==== MATERIAL FOR THIS EXERCISE ====

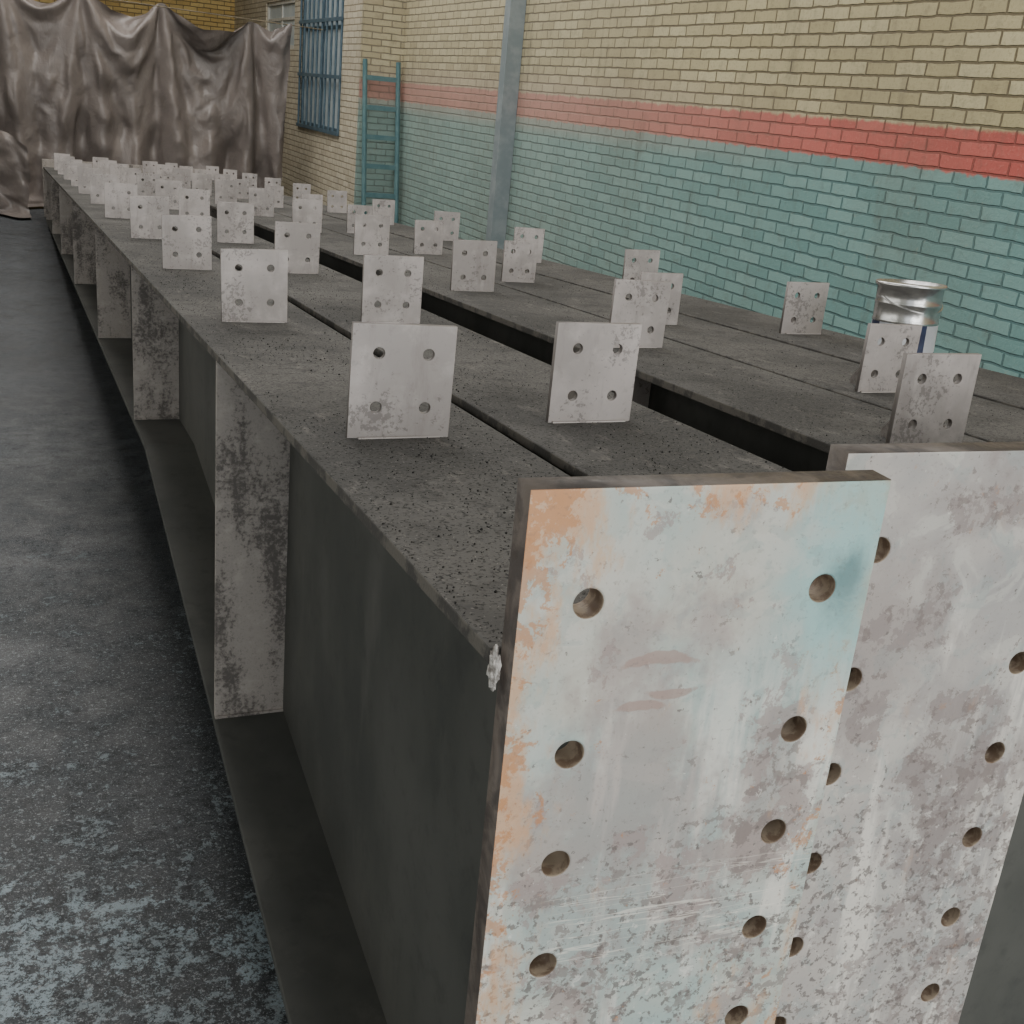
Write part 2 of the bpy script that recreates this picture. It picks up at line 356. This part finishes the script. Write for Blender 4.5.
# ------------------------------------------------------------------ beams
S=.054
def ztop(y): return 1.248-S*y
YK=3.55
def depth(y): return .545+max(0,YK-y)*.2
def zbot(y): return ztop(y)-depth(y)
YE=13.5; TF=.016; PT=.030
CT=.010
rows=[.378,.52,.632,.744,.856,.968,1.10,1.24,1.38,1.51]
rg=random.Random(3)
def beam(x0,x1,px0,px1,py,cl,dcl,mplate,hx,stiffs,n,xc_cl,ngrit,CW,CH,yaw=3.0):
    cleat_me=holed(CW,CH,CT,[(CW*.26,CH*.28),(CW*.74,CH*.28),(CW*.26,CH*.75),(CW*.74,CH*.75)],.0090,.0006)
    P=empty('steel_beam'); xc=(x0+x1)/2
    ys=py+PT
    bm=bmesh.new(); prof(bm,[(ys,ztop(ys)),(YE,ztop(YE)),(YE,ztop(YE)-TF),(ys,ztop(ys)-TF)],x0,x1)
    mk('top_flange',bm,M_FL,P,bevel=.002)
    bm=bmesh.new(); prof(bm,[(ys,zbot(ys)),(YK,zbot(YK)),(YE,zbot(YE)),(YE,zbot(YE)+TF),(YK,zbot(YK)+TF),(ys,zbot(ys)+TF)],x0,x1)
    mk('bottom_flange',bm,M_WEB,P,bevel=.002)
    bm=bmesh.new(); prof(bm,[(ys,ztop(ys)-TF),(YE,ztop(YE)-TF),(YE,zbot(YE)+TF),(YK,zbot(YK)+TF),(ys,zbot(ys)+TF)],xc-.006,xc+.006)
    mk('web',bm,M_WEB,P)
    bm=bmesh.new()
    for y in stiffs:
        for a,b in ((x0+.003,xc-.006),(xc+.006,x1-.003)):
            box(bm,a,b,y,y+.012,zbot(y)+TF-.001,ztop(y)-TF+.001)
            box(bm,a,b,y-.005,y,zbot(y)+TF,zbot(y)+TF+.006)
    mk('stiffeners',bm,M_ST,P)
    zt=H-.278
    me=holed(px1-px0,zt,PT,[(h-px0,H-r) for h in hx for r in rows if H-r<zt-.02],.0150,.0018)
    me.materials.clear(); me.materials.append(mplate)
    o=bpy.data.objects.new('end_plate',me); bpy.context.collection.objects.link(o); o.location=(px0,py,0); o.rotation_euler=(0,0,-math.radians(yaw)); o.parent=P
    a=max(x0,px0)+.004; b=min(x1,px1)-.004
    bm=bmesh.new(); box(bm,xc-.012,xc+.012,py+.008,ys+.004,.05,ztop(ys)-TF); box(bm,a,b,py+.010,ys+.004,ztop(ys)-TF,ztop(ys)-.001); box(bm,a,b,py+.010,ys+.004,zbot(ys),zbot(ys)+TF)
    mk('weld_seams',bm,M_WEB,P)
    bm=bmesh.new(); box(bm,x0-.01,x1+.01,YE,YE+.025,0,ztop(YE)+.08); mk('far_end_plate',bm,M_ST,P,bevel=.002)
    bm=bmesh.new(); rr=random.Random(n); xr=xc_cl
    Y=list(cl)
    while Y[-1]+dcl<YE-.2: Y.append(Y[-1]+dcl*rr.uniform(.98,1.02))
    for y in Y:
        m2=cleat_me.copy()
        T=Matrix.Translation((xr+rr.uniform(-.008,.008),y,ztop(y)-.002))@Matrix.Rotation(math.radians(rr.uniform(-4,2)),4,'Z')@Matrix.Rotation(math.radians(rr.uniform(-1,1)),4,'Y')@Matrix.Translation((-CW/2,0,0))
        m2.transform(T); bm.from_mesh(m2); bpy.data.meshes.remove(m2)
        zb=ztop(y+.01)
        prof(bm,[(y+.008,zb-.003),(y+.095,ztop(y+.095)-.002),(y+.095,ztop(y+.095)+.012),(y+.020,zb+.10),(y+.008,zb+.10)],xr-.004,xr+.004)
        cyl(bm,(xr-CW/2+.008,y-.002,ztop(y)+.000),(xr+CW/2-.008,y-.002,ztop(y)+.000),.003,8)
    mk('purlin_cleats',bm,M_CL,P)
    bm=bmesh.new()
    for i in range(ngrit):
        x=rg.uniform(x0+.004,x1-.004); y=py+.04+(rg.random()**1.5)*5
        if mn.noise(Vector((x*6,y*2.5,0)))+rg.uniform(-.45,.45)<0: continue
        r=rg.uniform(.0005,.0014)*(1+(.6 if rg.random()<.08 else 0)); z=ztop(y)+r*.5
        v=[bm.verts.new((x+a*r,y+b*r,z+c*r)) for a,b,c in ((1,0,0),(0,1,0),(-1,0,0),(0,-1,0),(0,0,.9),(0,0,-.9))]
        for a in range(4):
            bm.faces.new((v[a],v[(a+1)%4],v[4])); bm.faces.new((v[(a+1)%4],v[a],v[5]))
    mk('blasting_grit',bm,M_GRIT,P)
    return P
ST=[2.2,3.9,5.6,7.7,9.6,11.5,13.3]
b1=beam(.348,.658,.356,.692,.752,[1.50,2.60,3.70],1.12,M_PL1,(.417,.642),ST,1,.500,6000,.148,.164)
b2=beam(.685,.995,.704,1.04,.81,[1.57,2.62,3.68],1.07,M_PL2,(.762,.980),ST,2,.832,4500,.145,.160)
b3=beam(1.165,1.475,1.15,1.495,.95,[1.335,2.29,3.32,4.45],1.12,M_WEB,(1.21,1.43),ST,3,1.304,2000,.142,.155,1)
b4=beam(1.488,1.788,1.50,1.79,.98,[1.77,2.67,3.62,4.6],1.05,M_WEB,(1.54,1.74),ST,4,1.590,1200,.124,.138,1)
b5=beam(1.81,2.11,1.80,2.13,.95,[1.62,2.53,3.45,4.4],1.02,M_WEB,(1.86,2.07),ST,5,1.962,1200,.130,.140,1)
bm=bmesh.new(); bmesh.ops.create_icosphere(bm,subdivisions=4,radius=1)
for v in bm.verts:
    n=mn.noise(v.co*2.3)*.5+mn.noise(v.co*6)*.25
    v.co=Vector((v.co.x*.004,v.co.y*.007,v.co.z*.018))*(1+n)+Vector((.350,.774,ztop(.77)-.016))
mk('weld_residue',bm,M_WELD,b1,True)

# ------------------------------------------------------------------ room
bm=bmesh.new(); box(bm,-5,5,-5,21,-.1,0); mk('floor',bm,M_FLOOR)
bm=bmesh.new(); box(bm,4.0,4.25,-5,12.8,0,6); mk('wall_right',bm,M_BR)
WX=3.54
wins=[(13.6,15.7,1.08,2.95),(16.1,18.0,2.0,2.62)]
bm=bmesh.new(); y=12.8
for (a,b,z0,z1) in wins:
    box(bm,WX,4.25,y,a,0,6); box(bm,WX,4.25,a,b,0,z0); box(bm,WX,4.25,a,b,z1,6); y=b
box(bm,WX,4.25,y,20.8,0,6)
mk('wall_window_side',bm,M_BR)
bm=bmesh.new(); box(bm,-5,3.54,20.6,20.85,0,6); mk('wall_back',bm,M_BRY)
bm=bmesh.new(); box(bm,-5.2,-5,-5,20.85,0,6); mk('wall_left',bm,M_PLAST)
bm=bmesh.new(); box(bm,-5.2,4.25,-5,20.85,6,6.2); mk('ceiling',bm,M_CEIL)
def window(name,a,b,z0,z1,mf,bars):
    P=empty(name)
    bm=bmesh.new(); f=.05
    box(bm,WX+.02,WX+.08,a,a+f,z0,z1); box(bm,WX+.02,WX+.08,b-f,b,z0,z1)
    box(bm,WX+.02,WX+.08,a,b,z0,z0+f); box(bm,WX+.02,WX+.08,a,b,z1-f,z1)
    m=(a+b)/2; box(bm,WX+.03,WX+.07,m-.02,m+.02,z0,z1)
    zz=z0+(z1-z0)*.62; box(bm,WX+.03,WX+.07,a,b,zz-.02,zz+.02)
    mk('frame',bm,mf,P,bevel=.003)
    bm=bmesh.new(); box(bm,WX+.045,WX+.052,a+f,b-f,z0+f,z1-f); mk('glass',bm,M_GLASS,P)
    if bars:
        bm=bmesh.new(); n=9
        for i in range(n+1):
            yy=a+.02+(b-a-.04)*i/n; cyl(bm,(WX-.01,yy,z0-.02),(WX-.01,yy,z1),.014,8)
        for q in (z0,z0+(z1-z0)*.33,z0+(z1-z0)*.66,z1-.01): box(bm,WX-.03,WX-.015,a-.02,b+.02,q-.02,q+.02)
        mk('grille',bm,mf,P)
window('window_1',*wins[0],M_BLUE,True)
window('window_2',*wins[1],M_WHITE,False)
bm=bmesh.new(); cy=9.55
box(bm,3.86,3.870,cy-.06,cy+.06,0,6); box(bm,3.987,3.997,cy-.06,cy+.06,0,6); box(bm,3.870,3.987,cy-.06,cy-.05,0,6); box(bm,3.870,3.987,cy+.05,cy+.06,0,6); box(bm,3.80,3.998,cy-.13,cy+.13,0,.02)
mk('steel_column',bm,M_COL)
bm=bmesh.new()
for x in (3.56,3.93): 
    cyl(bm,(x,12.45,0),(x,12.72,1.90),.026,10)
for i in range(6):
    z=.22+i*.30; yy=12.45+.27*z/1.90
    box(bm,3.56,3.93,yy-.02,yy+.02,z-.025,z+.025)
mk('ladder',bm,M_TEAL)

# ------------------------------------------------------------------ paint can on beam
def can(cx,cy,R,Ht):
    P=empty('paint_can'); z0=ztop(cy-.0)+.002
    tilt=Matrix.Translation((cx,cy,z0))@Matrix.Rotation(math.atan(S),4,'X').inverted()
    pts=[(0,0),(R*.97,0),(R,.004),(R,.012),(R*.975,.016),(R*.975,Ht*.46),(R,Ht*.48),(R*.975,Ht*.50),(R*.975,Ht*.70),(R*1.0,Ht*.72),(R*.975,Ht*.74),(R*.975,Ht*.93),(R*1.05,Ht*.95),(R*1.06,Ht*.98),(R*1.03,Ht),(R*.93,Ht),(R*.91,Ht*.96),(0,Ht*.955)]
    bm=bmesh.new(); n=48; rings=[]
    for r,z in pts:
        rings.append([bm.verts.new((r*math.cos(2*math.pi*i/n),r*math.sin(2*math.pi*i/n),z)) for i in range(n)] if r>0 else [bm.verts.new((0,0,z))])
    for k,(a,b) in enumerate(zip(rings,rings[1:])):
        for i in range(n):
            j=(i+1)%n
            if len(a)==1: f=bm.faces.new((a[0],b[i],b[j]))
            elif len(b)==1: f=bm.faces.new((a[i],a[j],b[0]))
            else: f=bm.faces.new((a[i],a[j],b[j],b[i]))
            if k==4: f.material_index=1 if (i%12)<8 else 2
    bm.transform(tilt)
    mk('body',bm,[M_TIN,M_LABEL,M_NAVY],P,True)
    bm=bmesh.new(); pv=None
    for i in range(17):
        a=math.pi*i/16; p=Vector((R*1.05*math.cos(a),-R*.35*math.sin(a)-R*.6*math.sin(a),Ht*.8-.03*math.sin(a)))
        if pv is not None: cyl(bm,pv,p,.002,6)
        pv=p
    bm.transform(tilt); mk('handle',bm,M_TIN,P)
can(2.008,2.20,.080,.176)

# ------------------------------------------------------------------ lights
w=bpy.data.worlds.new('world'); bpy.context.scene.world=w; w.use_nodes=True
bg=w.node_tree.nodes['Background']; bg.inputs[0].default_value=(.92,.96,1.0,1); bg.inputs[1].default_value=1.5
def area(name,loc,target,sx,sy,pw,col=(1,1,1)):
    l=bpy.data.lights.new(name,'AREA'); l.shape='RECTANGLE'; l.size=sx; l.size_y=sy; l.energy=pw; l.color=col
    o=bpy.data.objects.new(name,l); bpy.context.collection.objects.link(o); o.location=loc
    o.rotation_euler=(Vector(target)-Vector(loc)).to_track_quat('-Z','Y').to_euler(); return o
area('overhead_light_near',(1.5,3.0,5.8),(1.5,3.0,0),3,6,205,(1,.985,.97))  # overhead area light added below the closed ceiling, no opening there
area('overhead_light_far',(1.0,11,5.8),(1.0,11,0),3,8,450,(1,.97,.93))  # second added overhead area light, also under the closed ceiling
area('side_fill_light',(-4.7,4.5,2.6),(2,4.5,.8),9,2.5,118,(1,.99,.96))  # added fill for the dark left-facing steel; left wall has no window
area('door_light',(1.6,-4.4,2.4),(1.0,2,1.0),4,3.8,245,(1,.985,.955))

====
==== MATERIAL FOR THIS EXERCISE ====

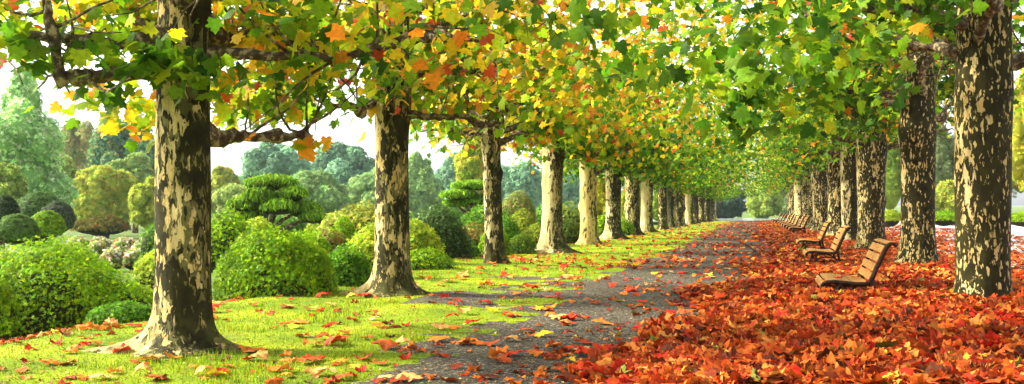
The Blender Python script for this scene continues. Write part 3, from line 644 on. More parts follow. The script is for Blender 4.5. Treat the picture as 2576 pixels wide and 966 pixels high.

====

EXERCISE PROMPT: Locate each line containing the string "part" and show it.

THE RESPONSE:
Write part 2 of the bpy script that recreates this picture. It picks up at line 356. This part finishes the script. Write for Blender 4.5.
The Blender Python script for this scene continues. Write part 3, from line 644 on. More parts follow. The script is for Blender 4.5. Treat the picture as 2576 pixels wide and 966 pixels high.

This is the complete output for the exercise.